Tempo, natura, uomo. I tre sovrani dei cambiamenti: l’ uomo imprime il suo operato sulla natura muovendosi all’interno di quella dimensione così rigida che è il tempo. Tempo scandito, organizzato, tritato…perduto. Perduto dall’uomo e da nuove abitudini tecnologiche che impongono nuovi ritmi, esigenze e canoni estetici.
Ma se il tempo, ad un certo punto, si fermasse distruggendo la voce dell’uomo? E se, ad un certo punto il tempo si fermasse e si mettesse a rivendicare il proprio diritto ad essere rivalutato e pensato, non in termini futuri ma passati?
Ecco che il tempo si caricherebbe di quella memoria dedicata ai tempi che furono, dimenticandosi della dimensione corrente.
Fermiamoci un attimo, ‘uomini rotti dal futuro’, per cercare il passato nel presente. Quest’azione di recupero storico può essere compiuta leggendo un libro, facendo una ricerca, o esplorando in prima persona le antiche dimore un tempo popolate dagli uomini del passato.
Esiste una nuova figura nel tessuto socio-artistico di oggi: quella dell’esploratore urbano.
Quest’ultimo è spesso un fotografo autodidatta (ma anche videomaker, pittore, poeta…) che si intrufola in luoghi in disuso (da fabbriche a ospedali, da ville a paesi abbandonati…) con l’unico intento di rappresentare con la fotografia, antiche strutture ormai dimenticate.
Perché questo interesse?
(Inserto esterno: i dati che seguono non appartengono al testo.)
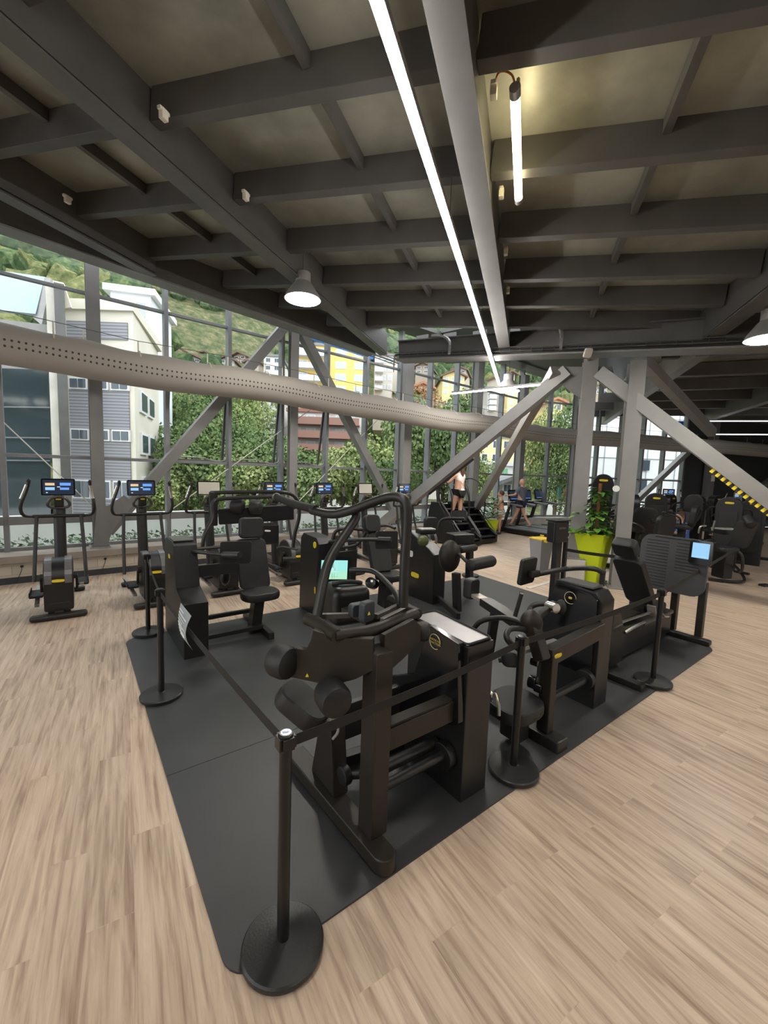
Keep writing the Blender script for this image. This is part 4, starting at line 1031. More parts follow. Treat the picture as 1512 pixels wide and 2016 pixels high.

Perché praticare l’esplorazione urbana?
Perché troviamo eccitante scoprire qualcosa di nuovo (ma vecchio) in un mondo superficiale e distratto nei confronti del proprio territorio.
Perché il nostro andare in luoghi decadenti vuole mostrare quanto di grandioso e bello si possa scoprire in contesti spesso apocalittici e decadenti.
Le costruzioni dell’uomo subiscono la forza creatrice e distruttrice della natura, il peso del tempo e del suo rinnovarsi, e questo, alla lunga, porta all’annientamento dell’uomo e delle sue opere: l’esploratore urbano riporta in luce ciò che stiamo per perdere. Attraverso la condivisione delle proprie immagini, l’esploratore immortala nuove spontanee bellezze che nascono dall’abbandono. In questi termini, la parola ‘ecologia’, in ambito sociologico, rinvia ad un nuovo vocabolo: essenzialità. Attraverso i nostri scatti vorremo dunque mostrare l’essenzialità del bello e della vita là dove non è pensato possa esistere.
Lasciti umani e virtù creatrici della natura si incontrano in scenari inusuali innescando un inaspettato immaginario di onirica bellezza.